Tonto National Monument

 

Photo by National Park Service

The cliff dwellings found at Tonto National Monument offer kids a chance to learn more about the Salado Culture. Located in the upper sonoran ecosystem, known primarily for its characteristic saguaro cactus, this Arizona archaeology site is perched more than 1000 feet (300 meters) above the Tonto Basin and is reminiscent of the Ancestral Puebloan ruins found in Gila, Mesa Verde, Betatakin and Keet Seel. Explore the upper and lower cliff dwellings. Participate in an interpretive program and become a junior ranger.

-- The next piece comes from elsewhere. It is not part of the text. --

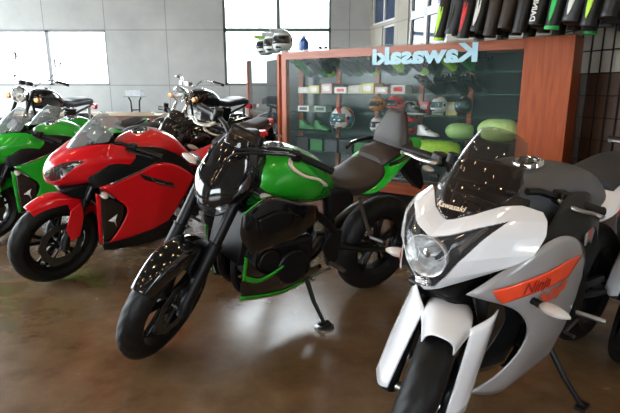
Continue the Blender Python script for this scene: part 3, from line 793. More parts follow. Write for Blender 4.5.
    obj('scoop', side_panel([(.36, .74), (.26, .765), (.16, .74)], [(.34, .66), (.26, .665), (.18, .68)], [(.36, .74), (.34, .66)], [(.16, .74), (.18, .68)], .018, 8, 10).mirror(), M['satin'], so, solid=.004)
    ed = side_panel([(.432, .772), (.38, .81), (.32, .836)], [(.428, .764), (.38, .802), (.32, .829)], [(.432, .772), (.428, .764)], [(.32, .836), (.32, .829)], .008, 3, 10)
    obj('edge_trim', ed.mirror(), M[accent], so, solid=.001)
    obj('radiator', box(.35, 0, .60, .04, .30, .28, ER(y=-.2)), M['engine'], root, bevel=.006)
    engine(root, .10, .42, .36)
    obj('header_pipe', B().join(tube([(.26, .06, .62), (.36, .07, .50), (.34, .07, .30), (.18, .06, .22), (-.1, .04, .21)], .019, 10, smooth=24)).mirror(), M['gunmetal'], root)
    # belly pan
    bp = side_panel([(.38, .53), (.27, .42), (.12, .37), (-.16, .33)], [(.36, .265), (.22, .235), (.05, .22), (-.20, .235)], [(.38, .53), (.385, .40), (.36, .265)], [(-.16, .33), (-.19, .28), (-.20, .235)], -.02, 14, 20)
    bo = obj('belly_pan', bp.mirror(), M['black'], root, solid=.006)
    for tp, bt_, l, r_ in (
        ([(.392, .54), (.385, .40)], [(.372, .53), (.368, .40)], [(.392, .54), (.372, .53)], [(.385, .40), (.368, .40)]),
        ([(.385, .44), (.30, .395), (.24, .40), (.16, .44)], [(.385, .405), (.30, .365), (.23, .375), (.15, .43)], [(.385, .44), (.385, .405)], [(.16, .44), (.15, .43)]),
        ([(.375, .30), (.22, .262), (.05, .25), (-.18, .26)], [(.365, .262), (.22, .232), (.05, .217), (-.20, .232)], [(.375, .30), (.365, .262)], [(-.18, .26), (-.20, .232)])):
        obj('green_edge' if accent != 'redlens' else 'red_edge', side_panel(tp, bt_, l, r_, -.012, 4, 14).mirror(), M[accent], bo, solid=.004)
    fr = B().join(tube([(.36, .05, .90), (.2, .15, .76), (-.05, .16, .66), (-.22, .13, .50), (-.24, .12, .38)], .024, 8, smooth=20)).mirror()
    obj('frame_rail', fr, M['satin'], root)
    obj('side_cover', side_panel([(-.10, .80), (-.30, .76)], [(-.12, .60), (-.32, .68)], [(-.10, .80), (-.12, .60)], [(-.30, .76), (-.32, .68)], -.02, 6, 6).mirror(), M['satin'], root, solid=.005)
    # seats and tail
    sm = M[seatm]; SE = []
    for x, z, w in ((-.15, .875, .07), (-.21, .825, .11), (-.31, .805, .145), (-.42, .82, .16), (-.50, .865, .15), (-.53, .88, .12)):
        SE.append([(x, 0, z), (x, w*.6, z-.002), (x, w*.95, z-.02), (x, w, z-.05), (x, w*.8, z-.09), (x, 0, z-.10)])
    obj('rider_seat', body(SE, 24, 32), sm, root)
    TL = []
    for x, z, w, d in ((-.30, .78, .11, .08), (-.42, .79, .175, .10), (-.50, .835, .185, .12), (-.58, .90, .18, .13), (-.68, .94, .145, .13), (-.82, .965, .085, .08), (-.90, .985, .04, .04)):
        TL.append([(x, 0, z-.01), (x, w*.7, z-.012), (x, w, z-.045), (x, w*.8, z-d*.7), (x, w*.4, z-d), (x, 0, z-d)])
    tl = obj('tail_cowl', body(TL, 24, 28), M[tailm], root)
    for s in (1, -1):
        obj('grab_rail', tube([(-.50, s*.18, .895), (-.56, s*.20, .92), (-.68, s*.17, .95), (-.76, s*.13, .95)], .011, 8, smooth=16), M['black'], tl)
    PS = []
    for x, z, w in ((-.52, .90, .10), (-.56, .935, .125), (-.66, .962, .115), (-.76, .985, .09), (-.80, .985, .06)):
        PS.append([(x, 0, z), (x, w*.6, z-.002), (x, w*.95, z-.02), (x, w, z-.045), (x, w*.8, z-.06), (x, 0, z-.065)])
    obj('pillion_seat', body(PS, 20, 28), sm, root)
    if upright:
        rows = []
        for t, w, th in ((0, .125, .05), (.25, .125, .06), (.6, .10, .055), (.9, .07, .045), (1.0, .055, .03)):
            x = -.66-.03*t; z = .955+.20*t
            rows.append([(x+th/2, 0, z), (x+th/2-.004, w*.7, z), (x+.008, w, z), (x-.012, w, z), (x-th/2+.004, w*.7, z), (x-th/2, 0, z)])
        obj('back_pad', body(rows, 20, 30), sm, root)
    obj('tail_light', box(-.895, 0, .945, .03, .07, .03), M['redlens'], tl, bevel=.008)
    obj('rear_fender', prism([(-.76, .88), (-.88, .90), (-1.0, .68), (-.98, .64), (-.90, .70), (-.78, .80)], -.04, .04), M['satin'], root, bevel=.006)
    for s in (1, -1): indicator(root, (-.88, s*.05, .82), (-.90, s*.17, .82))
    swingarm(root, (-.24, 0, .42), RX, M['satin'])
    obj('shock_absorber', tube([(-.30, 0, .42), (-.24, 0, .70)], .032, 12), M['gunmetal'], root)
    exhaust(root, -1, [(.10, .08, .22), (-.20, .12, .22), (-.40, .17, .32), (-.60, .19, .42), (-.72, .20, .48)], [.022, .028, .05, .06, .045], M['gunmetal'])
    for s in (1, -1):
        ph = obj('foot_peg', tube([(-.18, s*.16, .36), (-.19, s*.27, .36)], .012, 8), M['steel'], root)
        obj('peg_bracket', prism([(-.12, .46), (-.17, .34), (-.24, .36), (-.24, .54), (-.18, .56)], s*.14, s*.155), M['gunmetal'], ph)
        pp = obj('pillion_peg', tube([(-.46, s*.16, .46), (-.47, s*.26, .47)], .010, 8), M['steel'], root)
        obj('pillion_bracket', tube([(-.36, s*.13, .70), (-.46, s*.155, .47)], .012, 6), M['steel'], pp)
    obj('shift_lever', tube([(-.18, .17, .33), (-.03, .18, .32), (-.02, .22, .32)], .007, 6), M['steel'], root)
    stand(root, (-.06, .12, .27), (-.09, .28, .28*math.tan(lean)+.018), M['gunmetal'])
    return root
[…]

And should the kids need a break from from history and culture spot wildlife - whitetail deer, mule deer, mountain lion, bobcat, coyote and jackrabbit are native to the Tonto Basin - and birds or check out cactus in bloom.
Salado Cliff Dwellings
Salado Cliff Dwellings

Salado Cliff Dwellings

National Park Service

 
The Salado Culture, a mix of Hohokam, Mogollon and Anasazi peoples, inhabited the area known as the Tonto Basin for three hundred years from A.D. 1150 to 1450. Yet they didn't build cliff dwellings until A.D. 1300. For the first one hundred and fifty years the Salado lived in small villages or pueblos close to their fields on the valley floor. Archeologists aren't sure why the Salado built cliff dwellings or why only some of the Tonto Basin inhabitants moved to higher elevations. But they have used the scientific method to ask questions and develop hypotheses. Did the Salado build cliff dwellings for protection? The caves provided shelter from inclement weather and shade from the hot summer sun. In addition, the cliff dwellings were difficult to reach and may have served as a defense from neighboring cultures. Had the valley become too crowded to accommodate the entire population? There are thousands of reported Salado ruins within the Tonto Basin. Archaeologists think that overpopulation forced the Salado to redesign their community. The farmers remained in the pueblos close to the fields while the craftsman moved to the cliff dwellings high above. This ensured the Salado had enough land to cultivate.